* BEGIN Extracted data *

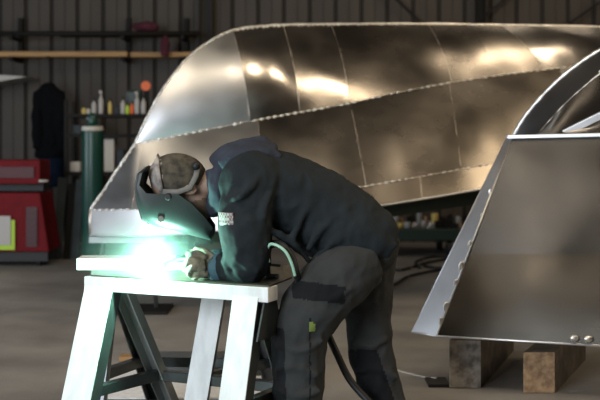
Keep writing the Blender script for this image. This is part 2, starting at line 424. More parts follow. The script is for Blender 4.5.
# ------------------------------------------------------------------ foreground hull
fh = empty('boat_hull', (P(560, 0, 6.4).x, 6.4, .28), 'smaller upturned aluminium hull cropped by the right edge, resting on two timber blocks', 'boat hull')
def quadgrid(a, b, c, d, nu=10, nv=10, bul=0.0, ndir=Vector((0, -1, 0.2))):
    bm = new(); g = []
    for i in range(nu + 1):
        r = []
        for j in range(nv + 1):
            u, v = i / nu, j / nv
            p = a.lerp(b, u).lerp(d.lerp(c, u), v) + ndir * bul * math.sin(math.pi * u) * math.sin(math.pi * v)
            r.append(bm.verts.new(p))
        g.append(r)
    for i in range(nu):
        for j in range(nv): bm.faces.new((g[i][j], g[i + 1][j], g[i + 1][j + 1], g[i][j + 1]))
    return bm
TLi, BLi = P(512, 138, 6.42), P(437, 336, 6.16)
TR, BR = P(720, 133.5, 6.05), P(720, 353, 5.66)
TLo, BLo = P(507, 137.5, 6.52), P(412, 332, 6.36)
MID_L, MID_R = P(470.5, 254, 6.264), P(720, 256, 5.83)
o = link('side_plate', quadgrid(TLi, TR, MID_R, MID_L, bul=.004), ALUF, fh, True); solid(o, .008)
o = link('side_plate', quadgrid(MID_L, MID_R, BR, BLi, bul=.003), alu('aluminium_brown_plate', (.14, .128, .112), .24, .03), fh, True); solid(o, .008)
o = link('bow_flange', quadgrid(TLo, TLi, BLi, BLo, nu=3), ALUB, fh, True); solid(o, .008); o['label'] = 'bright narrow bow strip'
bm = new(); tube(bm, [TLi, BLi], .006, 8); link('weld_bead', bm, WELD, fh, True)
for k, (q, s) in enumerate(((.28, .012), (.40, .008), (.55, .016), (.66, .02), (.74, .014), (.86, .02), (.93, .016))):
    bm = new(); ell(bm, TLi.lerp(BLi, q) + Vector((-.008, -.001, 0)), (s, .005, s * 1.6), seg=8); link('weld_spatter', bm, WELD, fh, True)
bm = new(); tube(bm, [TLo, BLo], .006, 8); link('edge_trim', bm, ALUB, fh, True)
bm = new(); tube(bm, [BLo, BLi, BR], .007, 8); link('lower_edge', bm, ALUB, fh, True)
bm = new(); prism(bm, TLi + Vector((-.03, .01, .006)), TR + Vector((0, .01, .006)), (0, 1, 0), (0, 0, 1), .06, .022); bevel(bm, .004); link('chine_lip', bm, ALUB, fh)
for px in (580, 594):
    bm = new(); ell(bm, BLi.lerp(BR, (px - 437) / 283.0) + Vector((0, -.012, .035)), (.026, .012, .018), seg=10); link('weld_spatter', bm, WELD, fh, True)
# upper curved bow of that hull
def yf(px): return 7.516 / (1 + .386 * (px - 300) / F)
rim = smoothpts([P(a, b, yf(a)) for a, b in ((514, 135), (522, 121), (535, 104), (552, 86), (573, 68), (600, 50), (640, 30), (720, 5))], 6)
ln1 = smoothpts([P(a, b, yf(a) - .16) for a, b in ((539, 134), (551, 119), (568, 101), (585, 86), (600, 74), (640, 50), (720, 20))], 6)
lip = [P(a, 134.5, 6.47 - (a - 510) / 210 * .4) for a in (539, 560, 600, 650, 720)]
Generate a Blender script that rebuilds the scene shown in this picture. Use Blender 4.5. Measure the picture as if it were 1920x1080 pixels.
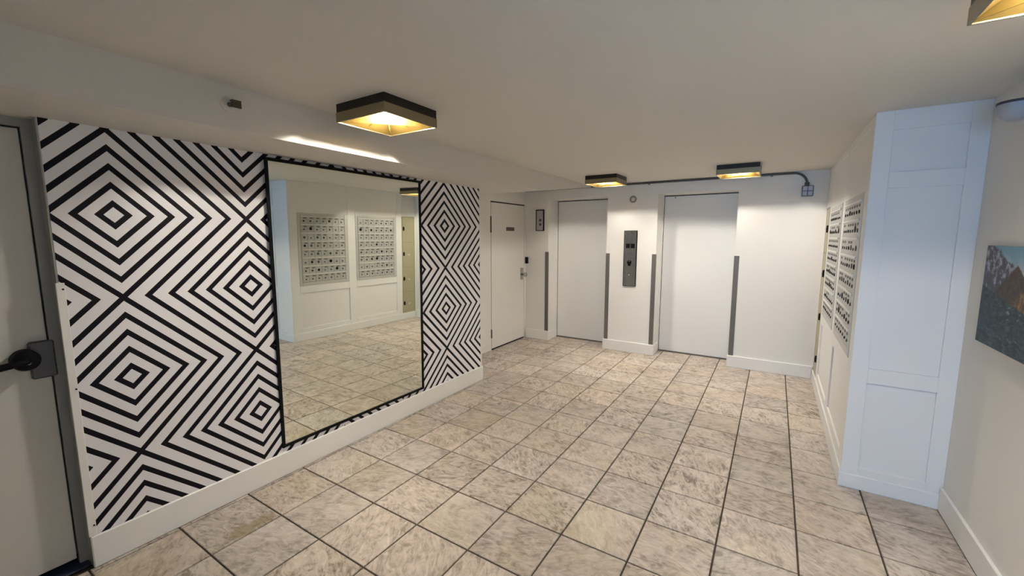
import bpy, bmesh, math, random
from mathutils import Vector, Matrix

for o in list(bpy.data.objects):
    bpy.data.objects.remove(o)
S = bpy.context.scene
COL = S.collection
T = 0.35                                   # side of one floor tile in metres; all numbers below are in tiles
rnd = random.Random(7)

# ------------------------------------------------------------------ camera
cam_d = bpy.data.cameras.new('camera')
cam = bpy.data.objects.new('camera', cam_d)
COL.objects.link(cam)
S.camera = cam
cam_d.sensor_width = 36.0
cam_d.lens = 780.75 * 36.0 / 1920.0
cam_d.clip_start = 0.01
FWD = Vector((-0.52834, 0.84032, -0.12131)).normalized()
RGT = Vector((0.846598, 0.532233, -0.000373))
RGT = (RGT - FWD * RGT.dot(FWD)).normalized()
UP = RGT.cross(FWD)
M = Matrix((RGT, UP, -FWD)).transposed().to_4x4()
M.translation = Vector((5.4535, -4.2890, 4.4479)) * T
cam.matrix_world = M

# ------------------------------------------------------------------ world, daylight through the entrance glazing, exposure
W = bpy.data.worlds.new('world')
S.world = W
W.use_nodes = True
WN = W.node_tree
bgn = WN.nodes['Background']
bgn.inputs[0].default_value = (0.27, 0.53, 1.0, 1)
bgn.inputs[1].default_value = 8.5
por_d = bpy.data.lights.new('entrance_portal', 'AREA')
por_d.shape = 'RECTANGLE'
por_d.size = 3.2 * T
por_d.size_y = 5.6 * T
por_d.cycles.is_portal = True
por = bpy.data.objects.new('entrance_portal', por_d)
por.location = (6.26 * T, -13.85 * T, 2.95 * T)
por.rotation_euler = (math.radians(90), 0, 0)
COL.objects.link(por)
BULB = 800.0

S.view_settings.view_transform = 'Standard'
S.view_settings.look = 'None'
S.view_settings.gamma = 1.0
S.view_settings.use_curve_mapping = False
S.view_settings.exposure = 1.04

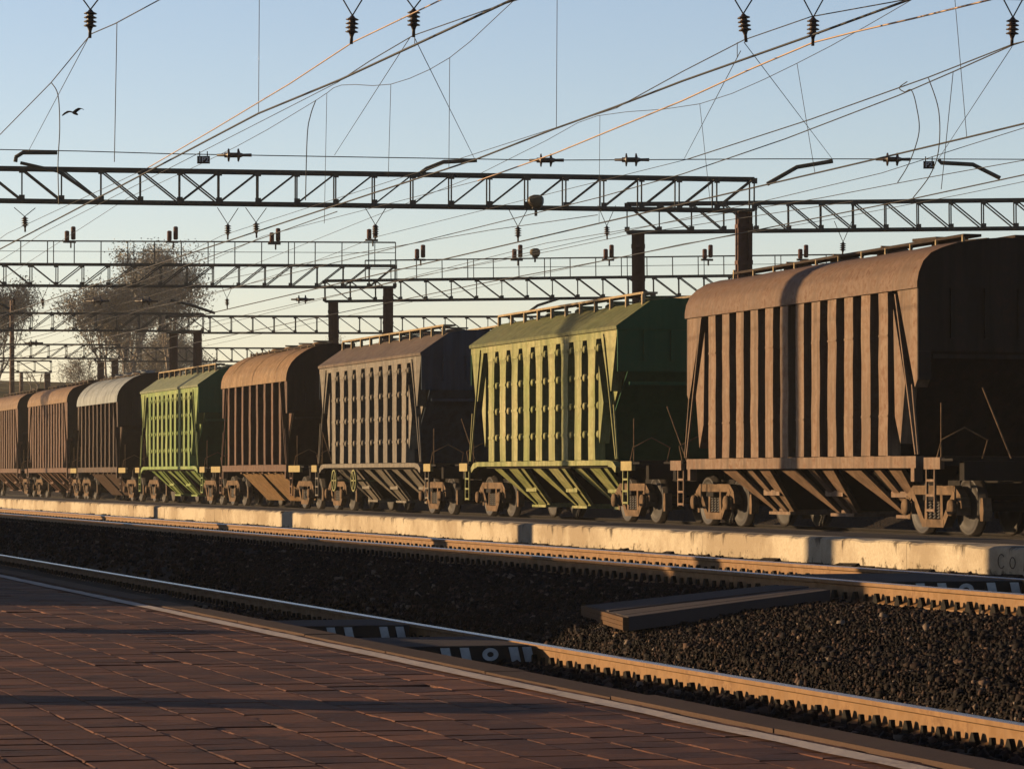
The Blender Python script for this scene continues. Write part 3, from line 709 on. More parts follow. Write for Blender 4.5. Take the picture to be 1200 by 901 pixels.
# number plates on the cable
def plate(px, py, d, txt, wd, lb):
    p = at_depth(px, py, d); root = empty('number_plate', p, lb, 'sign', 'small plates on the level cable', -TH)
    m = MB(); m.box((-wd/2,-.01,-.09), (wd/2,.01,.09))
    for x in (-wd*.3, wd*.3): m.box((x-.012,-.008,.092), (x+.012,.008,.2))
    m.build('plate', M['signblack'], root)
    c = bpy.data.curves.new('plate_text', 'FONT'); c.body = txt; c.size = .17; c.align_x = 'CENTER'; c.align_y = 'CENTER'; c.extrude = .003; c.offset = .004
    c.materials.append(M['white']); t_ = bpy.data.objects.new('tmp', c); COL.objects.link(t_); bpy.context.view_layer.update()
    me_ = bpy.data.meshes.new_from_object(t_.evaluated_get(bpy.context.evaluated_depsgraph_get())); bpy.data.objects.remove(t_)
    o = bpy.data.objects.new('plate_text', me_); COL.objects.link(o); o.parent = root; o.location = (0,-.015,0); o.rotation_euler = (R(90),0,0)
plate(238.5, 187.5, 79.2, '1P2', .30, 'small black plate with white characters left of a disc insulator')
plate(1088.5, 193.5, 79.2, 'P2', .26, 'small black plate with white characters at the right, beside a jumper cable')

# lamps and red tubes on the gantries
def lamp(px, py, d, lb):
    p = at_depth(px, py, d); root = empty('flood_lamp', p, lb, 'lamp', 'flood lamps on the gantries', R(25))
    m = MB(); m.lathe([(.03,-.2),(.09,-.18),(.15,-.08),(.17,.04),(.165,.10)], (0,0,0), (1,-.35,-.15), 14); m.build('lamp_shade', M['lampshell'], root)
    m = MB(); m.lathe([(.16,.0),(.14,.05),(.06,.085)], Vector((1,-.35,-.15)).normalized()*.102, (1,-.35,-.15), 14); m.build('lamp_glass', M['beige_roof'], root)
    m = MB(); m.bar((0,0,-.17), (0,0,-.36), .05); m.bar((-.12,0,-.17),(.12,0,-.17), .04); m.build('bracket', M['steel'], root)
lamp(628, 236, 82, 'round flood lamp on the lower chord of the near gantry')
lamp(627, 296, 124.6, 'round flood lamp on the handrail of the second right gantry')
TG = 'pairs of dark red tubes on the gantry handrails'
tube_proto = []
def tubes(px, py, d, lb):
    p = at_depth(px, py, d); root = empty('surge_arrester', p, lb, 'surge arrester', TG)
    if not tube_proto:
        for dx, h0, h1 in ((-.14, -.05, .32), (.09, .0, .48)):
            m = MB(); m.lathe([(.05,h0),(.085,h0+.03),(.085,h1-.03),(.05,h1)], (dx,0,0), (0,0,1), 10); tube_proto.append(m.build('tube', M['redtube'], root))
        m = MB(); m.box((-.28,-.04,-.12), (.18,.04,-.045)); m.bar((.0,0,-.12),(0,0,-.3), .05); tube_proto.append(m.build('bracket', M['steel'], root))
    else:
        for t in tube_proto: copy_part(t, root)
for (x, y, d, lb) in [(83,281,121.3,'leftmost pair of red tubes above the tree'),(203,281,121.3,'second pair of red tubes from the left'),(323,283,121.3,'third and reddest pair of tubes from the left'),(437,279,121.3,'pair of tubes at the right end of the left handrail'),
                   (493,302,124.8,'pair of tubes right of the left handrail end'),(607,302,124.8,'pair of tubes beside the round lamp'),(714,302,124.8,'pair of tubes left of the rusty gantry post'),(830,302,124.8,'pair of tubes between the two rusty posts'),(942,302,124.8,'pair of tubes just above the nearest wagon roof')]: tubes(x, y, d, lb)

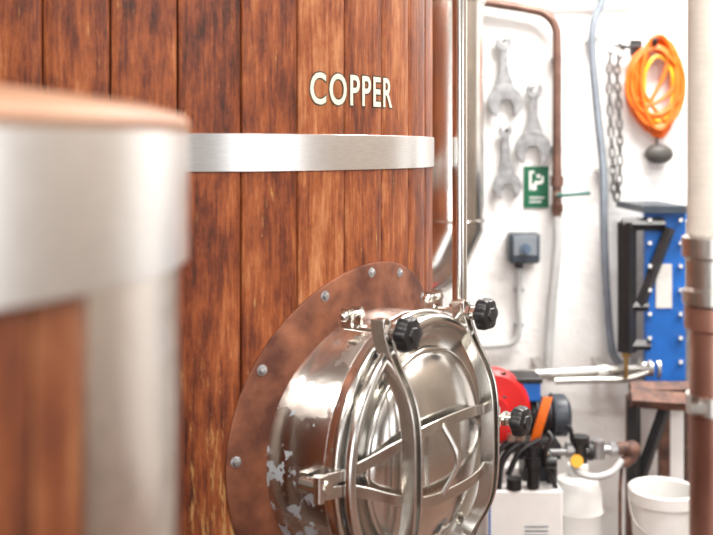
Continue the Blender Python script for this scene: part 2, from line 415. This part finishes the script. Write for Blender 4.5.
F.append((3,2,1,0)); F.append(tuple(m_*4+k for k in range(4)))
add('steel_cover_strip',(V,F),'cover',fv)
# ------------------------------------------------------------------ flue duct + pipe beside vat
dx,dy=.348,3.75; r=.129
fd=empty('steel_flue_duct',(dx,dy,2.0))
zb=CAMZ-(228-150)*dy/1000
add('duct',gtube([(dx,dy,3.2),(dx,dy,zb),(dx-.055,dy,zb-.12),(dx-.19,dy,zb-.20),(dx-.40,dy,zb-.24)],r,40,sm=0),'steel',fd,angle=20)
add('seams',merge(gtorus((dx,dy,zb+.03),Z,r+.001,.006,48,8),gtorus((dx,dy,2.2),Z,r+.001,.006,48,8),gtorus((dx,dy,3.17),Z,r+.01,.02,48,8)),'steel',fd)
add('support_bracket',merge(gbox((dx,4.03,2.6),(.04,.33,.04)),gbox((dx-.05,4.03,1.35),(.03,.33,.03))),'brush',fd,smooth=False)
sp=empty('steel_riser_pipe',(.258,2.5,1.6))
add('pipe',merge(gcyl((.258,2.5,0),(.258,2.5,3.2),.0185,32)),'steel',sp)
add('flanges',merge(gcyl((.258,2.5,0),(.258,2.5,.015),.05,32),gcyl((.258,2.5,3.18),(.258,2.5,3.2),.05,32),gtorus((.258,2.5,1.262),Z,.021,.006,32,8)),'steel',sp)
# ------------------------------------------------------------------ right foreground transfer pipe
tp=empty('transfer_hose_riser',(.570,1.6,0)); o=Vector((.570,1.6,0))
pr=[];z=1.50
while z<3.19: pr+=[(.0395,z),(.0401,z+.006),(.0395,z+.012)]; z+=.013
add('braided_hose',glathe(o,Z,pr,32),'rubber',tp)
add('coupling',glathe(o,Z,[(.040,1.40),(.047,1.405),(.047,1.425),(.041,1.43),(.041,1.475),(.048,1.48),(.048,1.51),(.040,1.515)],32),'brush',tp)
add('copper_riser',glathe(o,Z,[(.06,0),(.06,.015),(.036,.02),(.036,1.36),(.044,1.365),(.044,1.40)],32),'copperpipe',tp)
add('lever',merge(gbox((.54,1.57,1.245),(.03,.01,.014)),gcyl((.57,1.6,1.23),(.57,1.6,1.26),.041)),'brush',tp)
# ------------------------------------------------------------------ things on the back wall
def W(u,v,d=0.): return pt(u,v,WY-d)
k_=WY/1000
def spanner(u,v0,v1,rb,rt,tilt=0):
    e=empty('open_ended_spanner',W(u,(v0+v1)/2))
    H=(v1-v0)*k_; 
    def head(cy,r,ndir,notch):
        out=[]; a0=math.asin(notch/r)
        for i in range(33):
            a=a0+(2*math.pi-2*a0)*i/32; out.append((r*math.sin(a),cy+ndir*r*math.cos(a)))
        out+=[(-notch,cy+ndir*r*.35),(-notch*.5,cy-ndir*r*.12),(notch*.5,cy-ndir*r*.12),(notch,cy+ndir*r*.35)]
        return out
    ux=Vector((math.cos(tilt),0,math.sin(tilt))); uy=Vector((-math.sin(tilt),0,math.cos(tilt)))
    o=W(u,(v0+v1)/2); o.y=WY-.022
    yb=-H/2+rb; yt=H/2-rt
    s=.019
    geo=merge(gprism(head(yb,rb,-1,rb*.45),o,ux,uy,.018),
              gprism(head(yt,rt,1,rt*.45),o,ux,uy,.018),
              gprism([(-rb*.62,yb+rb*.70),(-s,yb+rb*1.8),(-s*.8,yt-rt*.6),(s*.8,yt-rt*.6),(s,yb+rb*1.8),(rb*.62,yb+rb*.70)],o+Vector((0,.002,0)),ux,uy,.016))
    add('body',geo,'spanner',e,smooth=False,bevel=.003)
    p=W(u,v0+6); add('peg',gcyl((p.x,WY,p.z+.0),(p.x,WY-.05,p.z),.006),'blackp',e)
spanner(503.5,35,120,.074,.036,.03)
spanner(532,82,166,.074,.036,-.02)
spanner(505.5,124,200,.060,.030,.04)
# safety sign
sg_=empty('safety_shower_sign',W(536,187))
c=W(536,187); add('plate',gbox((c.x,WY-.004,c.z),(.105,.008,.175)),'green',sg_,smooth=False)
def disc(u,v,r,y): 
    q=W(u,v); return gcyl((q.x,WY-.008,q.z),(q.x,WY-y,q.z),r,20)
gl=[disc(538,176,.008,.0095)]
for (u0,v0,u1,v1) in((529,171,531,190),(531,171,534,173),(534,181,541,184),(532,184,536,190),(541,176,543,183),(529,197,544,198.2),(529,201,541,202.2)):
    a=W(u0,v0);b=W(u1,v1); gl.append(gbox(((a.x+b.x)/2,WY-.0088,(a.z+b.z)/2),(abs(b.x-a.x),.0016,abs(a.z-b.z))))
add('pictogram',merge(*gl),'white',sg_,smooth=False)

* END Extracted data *

#### Direction:
Only the lines from "Generate a Blender" through "cam.matrix_world = M" should appear in your output, copied exactly with both end lines, and with no pictures.

#### Exercise result:
Generate a Blender script that rebuilds the scene shown in this picture. Use Blender 4.5. Measure the picture as if it were 1920x1080 pixels.
import bpy, bmesh, math, random
from mathutils import Vector, Matrix

for o in list(bpy.data.objects):
    bpy.data.objects.remove(o)
S = bpy.context.scene
COL = S.collection
T = 0.35                                   # side of one floor tile in metres; all numbers below are in tiles
rnd = random.Random(7)

# ------------------------------------------------------------------ camera
cam_d = bpy.data.cameras.new('camera')
cam = bpy.data.objects.new('camera', cam_d)
COL.objects.link(cam)
S.camera = cam
cam_d.sensor_width = 36.0
cam_d.lens = 780.75 * 36.0 / 1920.0
cam_d.clip_start = 0.01
FWD = Vector((-0.52834, 0.84032, -0.12131)).normalized()
RGT = Vector((0.846598, 0.532233, -0.000373))
RGT = (RGT - FWD * RGT.dot(FWD)).normalized()
UP = RGT.cross(FWD)
M = Matrix((RGT, UP, -FWD)).transposed().to_4x4()
M.translation = Vector((5.4535, -4.2890, 4.4479)) * T
cam.matrix_world = M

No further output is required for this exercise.